Removing the Invisible Help
“Next weekend is going to be really different.” I said to the kids gathered around the table for Sunday dinner. “I’m going to be gone all weekend.” They accepted the news almost without comment. After only a short discussion of likely ways that things would be arranged, the kids moved on to talk of other things. I wanted very much to plan specific details, call people, get commitments. Instead I let the conversation drift elsewhere. The whole point of my going is to force me to stop trying to manage everything and to let them step up and sort challenges without me jumping into the middle. It is very hard for me to stop helping.
Everyone has assignments around Sunday dinner. I called Link into the kitchen to clean and set the table. He came slowly and worked at the project with many moments of distraction. Three different times I found myself picking up garbage or dirty dishes from the table. I was right there. I wanted the job done. I was only helping a little. Three times I carefully put the thing back down. I am fully capable of “helping a little” so much that I do 90% of the work. Learning to work is important. Learning to tackle challenges and over come them is important. These are things my children must fight for and struggle with. The more I help, the less task completion will feel like a victory. I know all this logically, and yet I pick up dirty socks instead of making the kids come get them. I put away back packs. I mop up water on the bathroom floors. I sit next to a child and help with homework. All of this is so habitual that I don’t even realize how much help I’m providing and my kids have no idea how much work they do not do for themselves.

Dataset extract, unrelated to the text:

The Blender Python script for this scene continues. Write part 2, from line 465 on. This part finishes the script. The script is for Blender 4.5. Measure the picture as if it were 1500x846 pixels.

Helping and serving are good things. I know that they are, which is why so much of my energy goes into them. Children need to be helped and taken care of. They need to be nurtured. They also need to be challenged. At some point the mother bird has to stop bringing worms and start shoving the baby bird out so it can learn to fly. Humans are far more complicated than birds. There are hundreds or thousands of aspects of growth. Kids need their financial costs covered until their late teens (or longer), but they need to start cleaning up after themselves when their ages are still in single digits. The trick for a parent is figuring out where to challenge and where to nurture. I am really good at making life easier for those around me. I have a hard time making things challenging.
So I will be providing a challenge by removing all the invisible helping I do on a daily basis. I’ll be away for three days. I’ll also be challenging myself by going someplace new which will only have a few familiar people. I expect there will be fun. I also expect that it will be hard for all of us. Yet we’ll come out of the experience having learned new things. It will be good. More importantly it will show us all the hidden assumptions we carry. From this new knowledge we can craft new patterns in our family structure so that I am not overburdened and so that the kids are learning to fly.